Work instructions:
In the listing below, locate the line that contains "were 1652x2231 pixels." and the line that contains "bm.free(); return V, F". Restate word for word those two lines and every line between them, and nothing else.

## Begin Data to process

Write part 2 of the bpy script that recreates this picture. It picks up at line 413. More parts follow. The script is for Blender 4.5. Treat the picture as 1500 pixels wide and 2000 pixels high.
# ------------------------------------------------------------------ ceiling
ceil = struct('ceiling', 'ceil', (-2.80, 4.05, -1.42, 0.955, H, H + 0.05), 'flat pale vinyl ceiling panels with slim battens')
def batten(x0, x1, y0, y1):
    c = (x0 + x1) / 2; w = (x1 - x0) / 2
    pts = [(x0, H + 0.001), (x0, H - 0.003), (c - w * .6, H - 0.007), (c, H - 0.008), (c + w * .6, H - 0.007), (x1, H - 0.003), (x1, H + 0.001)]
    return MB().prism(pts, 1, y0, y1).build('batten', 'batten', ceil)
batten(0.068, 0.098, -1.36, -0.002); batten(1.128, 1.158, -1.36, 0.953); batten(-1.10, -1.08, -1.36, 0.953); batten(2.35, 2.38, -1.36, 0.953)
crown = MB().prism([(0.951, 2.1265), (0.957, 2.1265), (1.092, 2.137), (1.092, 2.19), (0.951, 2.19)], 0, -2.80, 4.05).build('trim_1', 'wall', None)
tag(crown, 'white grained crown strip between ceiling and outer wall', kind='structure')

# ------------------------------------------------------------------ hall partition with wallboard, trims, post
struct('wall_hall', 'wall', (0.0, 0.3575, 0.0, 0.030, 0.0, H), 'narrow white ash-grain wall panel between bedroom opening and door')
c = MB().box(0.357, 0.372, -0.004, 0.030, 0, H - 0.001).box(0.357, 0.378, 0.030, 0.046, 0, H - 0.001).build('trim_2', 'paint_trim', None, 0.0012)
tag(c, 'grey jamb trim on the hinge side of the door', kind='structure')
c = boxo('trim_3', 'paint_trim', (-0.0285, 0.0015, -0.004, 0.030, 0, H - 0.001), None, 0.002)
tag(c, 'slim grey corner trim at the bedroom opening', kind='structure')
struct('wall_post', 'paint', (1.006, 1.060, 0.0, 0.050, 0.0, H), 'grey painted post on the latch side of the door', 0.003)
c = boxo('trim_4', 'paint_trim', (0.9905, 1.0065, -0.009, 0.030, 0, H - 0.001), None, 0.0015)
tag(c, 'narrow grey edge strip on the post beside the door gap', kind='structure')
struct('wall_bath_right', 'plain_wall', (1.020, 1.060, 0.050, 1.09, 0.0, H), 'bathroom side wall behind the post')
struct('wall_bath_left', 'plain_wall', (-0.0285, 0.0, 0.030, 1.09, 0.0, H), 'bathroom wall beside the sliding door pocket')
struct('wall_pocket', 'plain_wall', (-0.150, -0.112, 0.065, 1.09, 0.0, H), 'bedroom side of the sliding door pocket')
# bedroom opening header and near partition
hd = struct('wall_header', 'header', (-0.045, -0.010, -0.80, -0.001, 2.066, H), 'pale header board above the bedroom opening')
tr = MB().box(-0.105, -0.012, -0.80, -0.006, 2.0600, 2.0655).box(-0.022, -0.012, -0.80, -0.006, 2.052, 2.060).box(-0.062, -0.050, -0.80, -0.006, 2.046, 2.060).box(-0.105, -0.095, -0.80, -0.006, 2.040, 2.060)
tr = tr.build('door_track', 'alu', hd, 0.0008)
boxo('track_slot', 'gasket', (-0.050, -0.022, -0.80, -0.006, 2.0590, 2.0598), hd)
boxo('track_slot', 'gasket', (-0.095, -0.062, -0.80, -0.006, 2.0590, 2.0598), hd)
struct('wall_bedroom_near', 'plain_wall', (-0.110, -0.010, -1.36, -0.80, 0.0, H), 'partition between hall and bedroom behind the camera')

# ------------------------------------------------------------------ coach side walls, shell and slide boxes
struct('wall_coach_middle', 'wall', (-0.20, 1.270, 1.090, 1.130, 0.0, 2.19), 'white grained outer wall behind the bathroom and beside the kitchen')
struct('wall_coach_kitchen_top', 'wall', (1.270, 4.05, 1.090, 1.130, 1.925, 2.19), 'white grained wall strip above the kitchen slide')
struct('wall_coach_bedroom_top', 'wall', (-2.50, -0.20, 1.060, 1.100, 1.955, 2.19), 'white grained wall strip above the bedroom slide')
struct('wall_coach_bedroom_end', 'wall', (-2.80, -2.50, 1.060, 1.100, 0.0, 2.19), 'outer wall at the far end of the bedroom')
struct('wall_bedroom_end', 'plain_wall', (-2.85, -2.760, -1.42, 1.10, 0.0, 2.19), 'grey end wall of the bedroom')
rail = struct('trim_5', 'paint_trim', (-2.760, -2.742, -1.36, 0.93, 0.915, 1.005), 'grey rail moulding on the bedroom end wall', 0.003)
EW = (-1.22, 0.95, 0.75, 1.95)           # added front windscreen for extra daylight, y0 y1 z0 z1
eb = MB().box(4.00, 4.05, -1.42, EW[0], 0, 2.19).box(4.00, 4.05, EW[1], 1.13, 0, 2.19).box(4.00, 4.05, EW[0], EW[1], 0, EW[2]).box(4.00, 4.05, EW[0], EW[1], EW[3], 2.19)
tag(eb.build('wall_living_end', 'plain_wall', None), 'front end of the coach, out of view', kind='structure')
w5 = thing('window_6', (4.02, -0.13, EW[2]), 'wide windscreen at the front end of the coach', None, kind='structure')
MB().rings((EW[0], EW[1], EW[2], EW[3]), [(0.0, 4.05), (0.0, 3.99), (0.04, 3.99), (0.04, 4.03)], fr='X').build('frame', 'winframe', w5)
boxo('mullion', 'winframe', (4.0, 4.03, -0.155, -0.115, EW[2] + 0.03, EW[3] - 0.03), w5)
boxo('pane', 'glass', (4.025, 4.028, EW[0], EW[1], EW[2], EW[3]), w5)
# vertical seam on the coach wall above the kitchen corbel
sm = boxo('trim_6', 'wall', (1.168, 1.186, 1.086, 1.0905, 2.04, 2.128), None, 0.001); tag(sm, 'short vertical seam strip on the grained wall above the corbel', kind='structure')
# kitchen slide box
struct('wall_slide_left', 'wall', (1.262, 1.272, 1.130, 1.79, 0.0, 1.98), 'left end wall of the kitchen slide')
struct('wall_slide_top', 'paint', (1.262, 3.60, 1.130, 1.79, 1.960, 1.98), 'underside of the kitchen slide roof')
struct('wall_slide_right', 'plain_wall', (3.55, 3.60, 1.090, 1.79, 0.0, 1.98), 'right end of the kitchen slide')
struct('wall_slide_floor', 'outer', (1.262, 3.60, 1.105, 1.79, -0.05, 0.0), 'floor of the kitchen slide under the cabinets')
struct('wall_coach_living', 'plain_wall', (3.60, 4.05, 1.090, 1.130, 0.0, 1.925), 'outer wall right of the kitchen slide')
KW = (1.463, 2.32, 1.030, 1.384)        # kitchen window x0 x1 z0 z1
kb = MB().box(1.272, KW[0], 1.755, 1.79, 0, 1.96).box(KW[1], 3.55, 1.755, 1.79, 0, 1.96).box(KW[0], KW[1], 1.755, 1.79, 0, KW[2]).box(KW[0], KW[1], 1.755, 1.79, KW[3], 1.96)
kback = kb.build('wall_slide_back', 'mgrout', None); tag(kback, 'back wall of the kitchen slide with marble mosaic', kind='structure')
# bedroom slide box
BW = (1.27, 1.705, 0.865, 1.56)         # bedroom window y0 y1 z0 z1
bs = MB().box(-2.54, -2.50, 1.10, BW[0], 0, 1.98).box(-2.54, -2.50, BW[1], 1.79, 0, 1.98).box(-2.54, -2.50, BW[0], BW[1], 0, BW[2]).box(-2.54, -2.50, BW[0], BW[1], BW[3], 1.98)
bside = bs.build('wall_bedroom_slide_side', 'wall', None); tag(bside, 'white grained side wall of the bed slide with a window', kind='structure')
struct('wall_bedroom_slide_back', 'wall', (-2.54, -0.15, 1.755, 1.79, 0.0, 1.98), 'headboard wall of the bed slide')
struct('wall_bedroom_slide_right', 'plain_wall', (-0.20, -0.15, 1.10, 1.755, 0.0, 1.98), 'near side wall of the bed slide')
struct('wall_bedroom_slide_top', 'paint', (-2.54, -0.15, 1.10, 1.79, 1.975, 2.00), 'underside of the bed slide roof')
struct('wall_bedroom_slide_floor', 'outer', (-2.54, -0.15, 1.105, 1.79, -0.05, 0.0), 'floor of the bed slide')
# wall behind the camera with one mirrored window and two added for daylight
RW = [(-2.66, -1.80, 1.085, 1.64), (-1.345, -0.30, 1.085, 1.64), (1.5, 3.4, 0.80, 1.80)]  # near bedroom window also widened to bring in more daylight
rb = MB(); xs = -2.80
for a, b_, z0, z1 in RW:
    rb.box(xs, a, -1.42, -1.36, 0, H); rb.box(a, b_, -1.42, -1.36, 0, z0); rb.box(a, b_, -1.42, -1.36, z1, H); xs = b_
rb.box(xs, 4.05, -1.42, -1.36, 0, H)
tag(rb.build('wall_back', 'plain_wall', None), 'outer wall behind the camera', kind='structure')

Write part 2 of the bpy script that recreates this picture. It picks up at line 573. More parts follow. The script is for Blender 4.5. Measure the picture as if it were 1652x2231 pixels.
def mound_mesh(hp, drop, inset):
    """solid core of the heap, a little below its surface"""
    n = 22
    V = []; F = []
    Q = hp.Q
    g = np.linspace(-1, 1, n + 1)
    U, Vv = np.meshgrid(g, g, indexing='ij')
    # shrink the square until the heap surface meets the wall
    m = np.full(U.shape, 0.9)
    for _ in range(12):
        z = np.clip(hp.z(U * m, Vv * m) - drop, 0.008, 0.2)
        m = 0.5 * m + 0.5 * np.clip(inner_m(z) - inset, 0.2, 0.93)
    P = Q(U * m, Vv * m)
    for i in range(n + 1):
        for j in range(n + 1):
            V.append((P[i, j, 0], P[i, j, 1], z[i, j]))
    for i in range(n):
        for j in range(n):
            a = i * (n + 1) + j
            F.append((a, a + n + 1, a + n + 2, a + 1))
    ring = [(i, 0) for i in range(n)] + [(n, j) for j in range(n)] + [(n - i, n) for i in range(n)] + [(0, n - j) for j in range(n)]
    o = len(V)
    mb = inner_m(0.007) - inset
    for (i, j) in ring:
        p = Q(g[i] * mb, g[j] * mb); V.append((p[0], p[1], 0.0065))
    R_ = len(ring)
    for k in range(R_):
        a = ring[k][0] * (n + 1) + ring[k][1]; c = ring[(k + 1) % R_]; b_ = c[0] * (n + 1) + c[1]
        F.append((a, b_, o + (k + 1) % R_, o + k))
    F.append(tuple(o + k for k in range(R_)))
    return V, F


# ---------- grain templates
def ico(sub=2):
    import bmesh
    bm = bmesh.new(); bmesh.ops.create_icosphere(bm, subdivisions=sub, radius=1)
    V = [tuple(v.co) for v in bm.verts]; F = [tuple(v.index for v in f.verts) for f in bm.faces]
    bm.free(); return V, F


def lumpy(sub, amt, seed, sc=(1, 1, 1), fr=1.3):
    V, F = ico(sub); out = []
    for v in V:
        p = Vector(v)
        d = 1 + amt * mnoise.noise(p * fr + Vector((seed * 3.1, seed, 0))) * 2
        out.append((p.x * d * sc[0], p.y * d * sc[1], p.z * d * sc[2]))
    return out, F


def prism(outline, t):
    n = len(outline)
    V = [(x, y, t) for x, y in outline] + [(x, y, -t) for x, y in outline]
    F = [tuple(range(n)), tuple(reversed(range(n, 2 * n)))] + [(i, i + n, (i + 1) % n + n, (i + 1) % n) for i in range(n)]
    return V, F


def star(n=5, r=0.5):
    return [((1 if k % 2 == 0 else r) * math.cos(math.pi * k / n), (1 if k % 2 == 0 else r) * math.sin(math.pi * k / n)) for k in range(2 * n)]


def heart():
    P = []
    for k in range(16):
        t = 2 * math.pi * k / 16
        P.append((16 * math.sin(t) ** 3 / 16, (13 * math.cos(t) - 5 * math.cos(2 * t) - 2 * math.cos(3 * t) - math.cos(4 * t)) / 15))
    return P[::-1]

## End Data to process

Answer to the task:
Write part 2 of the bpy script that recreates this picture. It picks up at line 573. More parts follow. The script is for Blender 4.5. Measure the picture as if it were 1652x2231 pixels.
def mound_mesh(hp, drop, inset):
    """solid core of the heap, a little below its surface"""
    n = 22
    V = []; F = []
    Q = hp.Q
    g = np.linspace(-1, 1, n + 1)
    U, Vv = np.meshgrid(g, g, indexing='ij')
    # shrink the square until the heap surface meets the wall
    m = np.full(U.shape, 0.9)
    for _ in range(12):
        z = np.clip(hp.z(U * m, Vv * m) - drop, 0.008, 0.2)
        m = 0.5 * m + 0.5 * np.clip(inner_m(z) - inset, 0.2, 0.93)
    P = Q(U * m, Vv * m)
    for i in range(n + 1):
        for j in range(n + 1):
            V.append((P[i, j, 0], P[i, j, 1], z[i, j]))
    for i in range(n):
        for j in range(n):
            a = i * (n + 1) + j
            F.append((a, a + n + 1, a + n + 2, a + 1))
    ring = [(i, 0) for i in range(n)] + [(n, j) for j in range(n)] + [(n - i, n) for i in range(n)] + [(0, n - j) for j in range(n)]
    o = len(V)
    mb = inner_m(0.007) - inset
    for (i, j) in ring:
        p = Q(g[i] * mb, g[j] * mb); V.append((p[0], p[1], 0.0065))
    R_ = len(ring)
    for k in range(R_):
        a = ring[k][0] * (n + 1) + ring[k][1]; c = ring[(k + 1) % R_]; b_ = c[0] * (n + 1) + c[1]
        F.append((a, b_, o + (k + 1) % R_, o + k))
    F.append(tuple(o + k for k in range(R_)))
    return V, F


# ---------- grain templates
def ico(sub=2):
    import bmesh
    bm = bmesh.new(); bmesh.ops.create_icosphere(bm, subdivisions=sub, radius=1)
    V = [tuple(v.co) for v in bm.verts]; F = [tuple(v.index for v in f.verts) for f in bm.faces]
    bm.free(); return V, F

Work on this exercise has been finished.